6. Messenger Origin, GUT Structure, and Theoretical Consistency

The origin of messengers—either as exotics from higher-dimensional orbifold or F-theory models, or as incomplete multiplets from anomalous U(1)U(1) GUTs—shapes both phenomenology and theoretical consistency. In higher-dimensional constructions, matter curves or zero-mode counting naturally generate split multiplet spectra, while ensuring anomaly cancellation, unification, and absence of Landau poles up to the string scale (Anandakrishnan et al., 2011, Li et al., 2010).

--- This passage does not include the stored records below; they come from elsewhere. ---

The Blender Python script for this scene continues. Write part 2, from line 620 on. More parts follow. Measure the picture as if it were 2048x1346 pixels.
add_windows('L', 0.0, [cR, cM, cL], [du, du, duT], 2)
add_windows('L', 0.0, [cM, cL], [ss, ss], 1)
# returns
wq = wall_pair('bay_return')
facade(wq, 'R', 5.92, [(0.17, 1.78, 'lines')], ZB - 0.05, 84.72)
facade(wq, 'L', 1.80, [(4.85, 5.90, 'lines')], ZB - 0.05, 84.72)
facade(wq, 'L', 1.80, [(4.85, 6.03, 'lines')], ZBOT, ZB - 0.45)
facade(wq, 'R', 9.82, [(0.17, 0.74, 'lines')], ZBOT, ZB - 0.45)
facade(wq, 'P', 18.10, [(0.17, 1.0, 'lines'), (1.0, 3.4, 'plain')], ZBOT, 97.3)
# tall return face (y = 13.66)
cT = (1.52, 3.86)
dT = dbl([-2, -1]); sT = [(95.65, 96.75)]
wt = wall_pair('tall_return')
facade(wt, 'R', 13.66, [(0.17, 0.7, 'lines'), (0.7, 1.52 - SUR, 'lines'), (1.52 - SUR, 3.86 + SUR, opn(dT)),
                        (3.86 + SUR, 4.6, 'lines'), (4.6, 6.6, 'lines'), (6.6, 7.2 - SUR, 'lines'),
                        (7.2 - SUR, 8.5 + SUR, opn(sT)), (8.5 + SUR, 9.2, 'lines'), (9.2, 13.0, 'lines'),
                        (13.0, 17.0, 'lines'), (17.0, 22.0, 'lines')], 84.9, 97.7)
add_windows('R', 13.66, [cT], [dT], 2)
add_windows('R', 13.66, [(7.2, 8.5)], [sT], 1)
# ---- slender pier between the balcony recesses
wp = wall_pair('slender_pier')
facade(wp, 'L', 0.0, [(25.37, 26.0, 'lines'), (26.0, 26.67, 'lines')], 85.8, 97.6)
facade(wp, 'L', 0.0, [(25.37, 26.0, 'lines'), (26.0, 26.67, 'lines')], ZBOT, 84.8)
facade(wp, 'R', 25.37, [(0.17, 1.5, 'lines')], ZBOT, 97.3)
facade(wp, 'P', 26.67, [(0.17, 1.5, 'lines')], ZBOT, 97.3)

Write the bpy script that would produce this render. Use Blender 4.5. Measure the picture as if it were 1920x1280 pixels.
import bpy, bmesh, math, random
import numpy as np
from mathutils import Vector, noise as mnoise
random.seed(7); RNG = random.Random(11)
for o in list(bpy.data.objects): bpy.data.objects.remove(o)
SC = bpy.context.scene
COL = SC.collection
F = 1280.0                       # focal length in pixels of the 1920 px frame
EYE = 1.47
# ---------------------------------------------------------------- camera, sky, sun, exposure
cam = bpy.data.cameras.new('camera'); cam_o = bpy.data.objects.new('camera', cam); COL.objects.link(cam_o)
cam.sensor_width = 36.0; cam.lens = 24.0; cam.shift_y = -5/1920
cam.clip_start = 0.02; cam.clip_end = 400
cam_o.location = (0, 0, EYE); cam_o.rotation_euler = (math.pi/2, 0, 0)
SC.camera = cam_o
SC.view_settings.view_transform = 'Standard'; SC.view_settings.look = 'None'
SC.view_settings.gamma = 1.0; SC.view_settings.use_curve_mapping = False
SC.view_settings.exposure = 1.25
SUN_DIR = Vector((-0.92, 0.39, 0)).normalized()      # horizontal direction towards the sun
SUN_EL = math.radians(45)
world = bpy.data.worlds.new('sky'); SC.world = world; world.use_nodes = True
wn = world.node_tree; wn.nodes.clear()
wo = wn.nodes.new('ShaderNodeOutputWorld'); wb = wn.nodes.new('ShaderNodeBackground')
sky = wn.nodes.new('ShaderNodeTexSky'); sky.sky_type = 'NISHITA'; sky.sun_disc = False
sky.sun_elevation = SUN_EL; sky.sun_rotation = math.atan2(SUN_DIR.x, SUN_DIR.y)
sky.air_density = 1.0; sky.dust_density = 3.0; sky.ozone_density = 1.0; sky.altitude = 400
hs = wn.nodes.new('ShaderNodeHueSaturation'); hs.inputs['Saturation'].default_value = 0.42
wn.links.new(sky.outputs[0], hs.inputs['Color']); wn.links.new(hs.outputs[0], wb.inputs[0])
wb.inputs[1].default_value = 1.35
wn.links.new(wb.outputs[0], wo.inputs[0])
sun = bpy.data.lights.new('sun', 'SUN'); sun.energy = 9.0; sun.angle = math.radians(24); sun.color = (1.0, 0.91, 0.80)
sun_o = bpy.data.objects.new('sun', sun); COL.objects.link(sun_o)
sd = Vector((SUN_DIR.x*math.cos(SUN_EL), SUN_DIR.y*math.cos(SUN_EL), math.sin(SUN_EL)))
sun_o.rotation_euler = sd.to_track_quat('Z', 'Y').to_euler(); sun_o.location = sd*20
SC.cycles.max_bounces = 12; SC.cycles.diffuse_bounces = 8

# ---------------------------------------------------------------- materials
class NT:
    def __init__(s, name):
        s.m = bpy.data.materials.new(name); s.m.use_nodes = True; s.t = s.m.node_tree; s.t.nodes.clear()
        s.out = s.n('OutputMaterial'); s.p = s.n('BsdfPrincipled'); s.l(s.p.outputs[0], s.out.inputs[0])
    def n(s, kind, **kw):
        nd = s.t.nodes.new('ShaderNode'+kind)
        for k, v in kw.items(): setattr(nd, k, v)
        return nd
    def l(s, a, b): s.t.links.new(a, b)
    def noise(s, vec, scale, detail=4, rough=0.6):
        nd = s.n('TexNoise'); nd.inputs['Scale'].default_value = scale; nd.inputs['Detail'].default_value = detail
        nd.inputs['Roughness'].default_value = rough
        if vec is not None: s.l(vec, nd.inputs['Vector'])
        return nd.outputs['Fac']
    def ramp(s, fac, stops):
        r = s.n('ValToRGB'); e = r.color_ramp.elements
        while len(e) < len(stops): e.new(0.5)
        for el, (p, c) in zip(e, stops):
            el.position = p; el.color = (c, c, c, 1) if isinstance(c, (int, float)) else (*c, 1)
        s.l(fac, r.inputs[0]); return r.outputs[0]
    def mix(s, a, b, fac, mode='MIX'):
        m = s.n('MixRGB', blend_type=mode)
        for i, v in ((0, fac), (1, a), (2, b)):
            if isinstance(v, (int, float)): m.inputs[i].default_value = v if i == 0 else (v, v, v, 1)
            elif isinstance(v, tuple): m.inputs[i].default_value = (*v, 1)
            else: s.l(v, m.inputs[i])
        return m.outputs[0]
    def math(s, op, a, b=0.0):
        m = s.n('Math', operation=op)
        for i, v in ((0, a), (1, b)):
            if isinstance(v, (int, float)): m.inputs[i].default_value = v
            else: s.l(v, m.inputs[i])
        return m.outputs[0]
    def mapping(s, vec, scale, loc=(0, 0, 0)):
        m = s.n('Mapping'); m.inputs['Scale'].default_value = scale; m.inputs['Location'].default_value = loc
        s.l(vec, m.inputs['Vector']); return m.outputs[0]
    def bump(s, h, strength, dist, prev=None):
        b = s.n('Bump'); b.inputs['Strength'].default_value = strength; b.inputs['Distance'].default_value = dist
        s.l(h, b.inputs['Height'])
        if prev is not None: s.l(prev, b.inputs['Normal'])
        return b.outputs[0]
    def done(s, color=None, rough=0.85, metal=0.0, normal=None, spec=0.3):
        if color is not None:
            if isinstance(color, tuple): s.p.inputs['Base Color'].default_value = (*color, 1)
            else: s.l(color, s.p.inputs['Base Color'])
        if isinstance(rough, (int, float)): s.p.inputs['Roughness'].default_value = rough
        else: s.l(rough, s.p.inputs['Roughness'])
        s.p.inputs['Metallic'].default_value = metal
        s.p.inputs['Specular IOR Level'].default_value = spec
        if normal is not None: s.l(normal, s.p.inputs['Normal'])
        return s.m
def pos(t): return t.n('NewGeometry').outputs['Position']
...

Restoration of gauge unification, even with split messengers, is accomplished via additional heavy states or Kaluza-Klein towers that adjust the running between the completion scale and the GUT scale (0910.5555, Anandakrishnan et al., 2011).

7. Summary and Outlook

Gauge-mediated supersymmetric models, especially in generalized or string-motivated contexts, display a broad range of messenger sector constructions and phenomenological consequences. The gaugino and sfermion spectra are determined not only by the overall SUSY-breaking scale but crucially by the Dynkin index content and quantum numbers of the employed messengers. While nonuniversality of these indices generically spoils the simplest mass unification patterns, gauge coupling unification may be preserved by additional states or modifications to the renormalization group trajectory.

The resultant collider signals—non-minimal gaugino spectra, light gluinos with heavy scalars, distinctive mass differences among neutralinos and charginos, and altered decay kinematics—provide concrete targets for current and future hadron collider searches. These distinctive predictions allow for differentiation among GMSB scenarios and potentially serve as windows onto the underlying messenger and GUT structure of supersymmetry breaking (0910.5555, Li et al., 2010, Anandakrishnan et al., 2011).